Flames face tall task

IAN BUSBY, QMI Agency

, Last Updated: 8:03 PM ET

So much for the chinks in the armour.

So much for the Vancouver Canucks’ late-season swoon.

The West Coasters arrived in Calgary for a massive Northwest Division showdown showing the entire NHL why they are still No. 1, that they deserve their record.

And now the Canucks are looking for a sweep of a five-game road trip when they take on the Calgary Flames Saturday night on Hockey Night in Canada.

While the Canucks played an old-fashioned shootout Thursday, winning 5-4 over San Jose in a wild game decided in the skills competition, the Flames dropped a 3-0 decision in Phoenix.

If there was ever a time for the Flames to make a statement about staking a place in the Western Conference playoff race, this is the time.

Want to prove you belong among the top eight, beat the top team.

“We have to make sure we respond the right way,” said Flames head coach Brent Sutter. “We’re down to 12 games left. They are all such big ones. We’re still on pace where we want to be as far as our goals. Saturday is a big game for us.
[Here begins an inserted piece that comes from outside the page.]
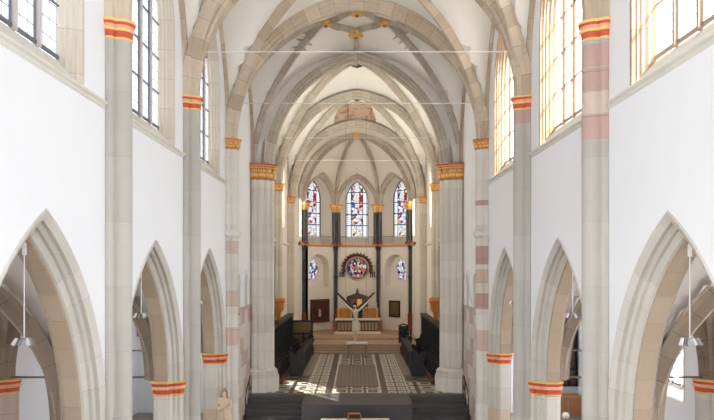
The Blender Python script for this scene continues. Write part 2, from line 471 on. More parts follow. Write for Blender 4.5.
# ------------------------------------------------------------------ arcade arches and piers
pos_word = ['nearest', 'second', 'farthest']
for side in (-1, 1):  # flank lancets added as a light source for the apse
    for i in range(3):
        yc = (YP[i]+YP[i+1])/2; a = (YP[i+1]-YP[i])/2-.32; h = APEX[side][i]-SPR
        mb = MB(); mb.grid(arch_rows(a, h, PROF_N, nave_map(side, yc, SPR), 16))
        t = thing('arcade_arch', ['large moulded stone arch at the picture edge of the %s arcade', 'middle moulded pointed arch of the %s arcade between two tall wall shafts', 'narrow-looking pointed arch of the %s arcade farthest from the viewer'][i] % side_word[side], 'arch', (side*XW, yc, SPR), 'pointed arches of the nave arcades')
        mb.build('archivolt', M['arcade'], t, 30)
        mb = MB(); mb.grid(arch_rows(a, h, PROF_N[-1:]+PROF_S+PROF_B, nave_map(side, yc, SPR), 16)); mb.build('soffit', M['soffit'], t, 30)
    for i in range(0, 4):
        ya = YP[i]
        ws = [(-.32-ins, d) for ins, d in PROF] if i > 0 else [(-.32, d) for d in (0, TH)]
        es = [(.32+ins, d) for ins, d in PROF] if i < 3 else [(.32, d) for d in (0, TH)]
        poly = [(side*(XW+d), ya+s) for s, d in ws] + [(side*(XW+d), ya+s) for s, d in es[::-1]]
        labs = ['arcade pier below the %s wall at the picture edge', 'arcade pier under the nearest tall shaft on the %s wall',
                'arcade pier with red capital under the second %s wall shaft', 'arcade pier with red capital at the choir end of the %s arcade']
        t = thing('arcade_pier', labs[i] % side_word[side], 'pier', (side*(XW+.6), ya, ZF), 'piers of the nave arcades')
        mb = MB(); mb.prism(poly, [(ZF, .12), (ZF+.5, .12), (ZF+.62, .0), (SPR-.40, 0)]); mb.build('pier_shaft', M['pier'], t, 30)
        cap = [(-.40, .0), (-.37, .04), (-.345, .01), (-.22, .03), (-.20, .07), (-.17, .07), (-.12, .05), (-.04, .08), (-.015, .09), (0.01, .02)]
        mis = [1, 1, 0, 1, 2, 2, 0, 1, 1]
        mb = MB(); mb.prism(poly, [(SPR+z, o) for z, o in cap], mis); mb.build('capital', [M['red'], M['yellow'], M['pinkpaint']], t, 30)

# ------------------------------------------------------------------ tall wall shafts
def union_poly(circles, n=44, a0=-PI/2, a1=PI/2):
    """outline of circles about the wall line; local x points into the nave"""
    out = []
    for k in range(n+1):
        a = a0+(a1-a0)*k/n; ux, uy = math.cos(a), math.sin(a); best = .02
        for cx, cy, r in circles:
            b = cx*ux+cy*uy; c = cx*cx+cy*cy-r*r; D = b*b-c
            if D >= 0: best = max(best, b+math.sqrt(D))
        out.append((best*ux, best*uy))
    return out
TREF = [(.25, 0, .19), (.06, .18, .1), (.06, -.18, .1)]
def place(poly, side, x, y): return [(side*(x-px), y+py) for px, py in poly]
SHAFT_LAB = ['nearest tall grey wall shaft on the %s, with red and gold capital band', 'second tall grey wall shaft on the %s, with red and gold capital band', 'third wall shaft on the %s, slimmer, with small gilded leaf capital']
PINKS = {(1, 0): [(2.55, 3.05, 1), (3.07, 3.5, 2), (3.52, 3.98, 1), (4.0, 4.46, 1)], (1, 1): [(4.15, 4.55, 1)],
         (1, 2): [(-1.6, -1.0, 1), (-.6, -.1, 2), (.1, .8, 1), (2.35, 2.55, 1), (-3.2, -2.4, 2)], (-1, 2): [(-1.5, -.9, 2), (-3., -2.3, 2), (.5, 1.0, 2)], }
def banded(mb, poly, z0, z1, pinks):
    zs = sorted({z0, z1} | {p for q in pinks for p in q[:2]})
    mis = []
    for p, q in zip(zs[:-1], zs[1:]):
        m = (p+q)/2; mis.append(next((k for lo, hi, k in pinks if lo < m < hi), 0))
    mb.prism(poly, [(z, 0) for z in zs], mis)
def red_capital(t, poly, z):
    cap = [(-.26, 0), (-.24, .03), (-.21, .03), (-.20, .01), (-.06, .03), (-.03, .06), (0., .06), (.02, .05), (.07, .07), (.09, .1), (.13, .1), (.15, .12), (.19, .12), (.2, .0)]
    mis = [1, 1, 0, 0, 1, 1, 2, 2, 0, 0, 1, 1, 1]
    mb = MB(); mb.prism(poly, [(z-.03+a*.88, o*.62) for a, o in cap], mis); mb.build('capital', [M['red'], M['yellow'], M['pinkpaint']], t, 35)
def gold_capital(t, poly, z0, z1, spread=.12, leaves=True):
    H = z1-z0
    mb = MB(); mb.prism(poly, [(z0, .0), (z0+.05*H, .05), (z0+.1*H, .01), (z0+.45*H, .03), (z0+.72*H, spread*.8)])
    if leaves:
        n = len(poly); off = offset_poly(poly, .03)
        for row, zz in ((0, z0+.28*H), (1, z0+.58*H)):
            for k in range(2+row*2, n-2, 4):
                x, y = off[k]; c = Vector((x, y, zz))
                mb.lathe(x, y, [(.0, zz-.13*H), (.045, zz-.05*H), (.06, zz+.04*H), (.03, zz+.12*H), (0, zz+.14*H)], 6, 1)
    mb.build('capital', [M['gold_deep'], M['yellow']], t, 35)  # core darker than the leaves, recess shade put into the gilding
    mb = MB(); mb.prism(poly, [(z0+.72*H, spread*.8), (z0+.78*H, spread*1.1), (z0+.84*H, spread*.8), (z0+.9*H, spread*1.2), (z1, spread*1.3), (z1+.01, 0)], [1, 0, 1, 0, 0])
    mb.build('abacus', [M['red'], M['yellow']], t, 35)
for side in (-1, 1):  # flank lancets added as a light source for the apse
    for i in range(3):
        y = Yb[i+1]
        poly = place(union_poly(TREF), side, XW, y)
        t = thing('wall_shaft', SHAFT_LAB[i] % side_word[side], 'column', (side*(XW-.2), y, ZF), 'tall wall shafts of the nave')
        mb = MB(); banded(mb, poly, ZF, 4.56 if i < 2 else 4.5, PINKS.get((side, i), []))
        mb.build('shaft', [M['shaft'] if i < 2 else M['choir_pier'], M['pink'], M['pink_pale']], t, 40)
        if i < 2: red_capital(t, poly, 4.8)
        else:
            gold_capital(t, poly, 4.5, VS, .09)
            mb = MB(); mb.prism(poly, [(1.1, 0), (1.2, .1), (1.32, .1), (1.42, 0)]); mb.build('shaft_ring', M['choir_pier'], t)
            mb = MB(); mb.prism(poly, [(ZF, .15), (ZF+.8, .15), (ZF+1.0, 0)]); mb.build('base', M['choir_pier'], t)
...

“It’s a great challenge for us. We’re in a situation where we’re battling for a playoff seed. Vancouver obviously has a good team.”

It was after a rash of defensive injuries — to Kevin Bieksa, Alex Edler and Andrew Alberts — that the Canucks started to seem mortal in late February.

Over a span of 12 games, they lost six times in regulation and never had a two-game win streak.

That only slightly cooled them off.

Since Christmas, the Canucks have piled up 52 points, while the next-hottest Western Conference team, the Flames, have earned 48.

It’s amazing how the Canucks went through a ‘rough stretch’ where they were getting criticized even in wins that weren’t pretty.

During that same time, the Flames have taken the perceived mantle as the conference’s hottest club, but it’s not quite true.

Plus, there are no shortage of positive things happening for the Canucks this past week.

They moved to 11 points in front of second-place Detroit before the Red Wings played Friday in Edmonton. Barring a major change, they will have home-ice throughout the conference playoffs.

Not only did winger Mason Raymond come back and score a goal after missing a game due to a shoulder injury, they also got a debut from newcomer Christopher Higgins.

In a week or two, they could welcome back front-line defenceman Bieksa, who has skated on his own recently after breaking his foot Feb. 15.

With the league’s No.-1 and No.-3 scorers in Daniel and Henrik Sedin, the Canucks boast the NHL’s best powerplay, successful nearly a quarter of the time.

Sifting through the stats, there isn’t many categories in which the Canucks aren’t among the league’s best.

They are third in goals per game, first in goals-against, third in penalty killing and fourth in winning percentage when leading after the first period.

They have a sub-.500 shootout record, which is about the worst thing you can say about them, and even that doesn’t matter in the post-season.

The Canucks are clearly the Goliath heading down the stretch, and the Flames need to play David on Saturday night.

But there is another good reason the Flames need to win this outing and the season finale April 9 at the Saddledome.

If the Flames do sneak into the post-season, finishing in eighth spot would mean a date with these Canucks, and that’s not a matchup they really want, do they?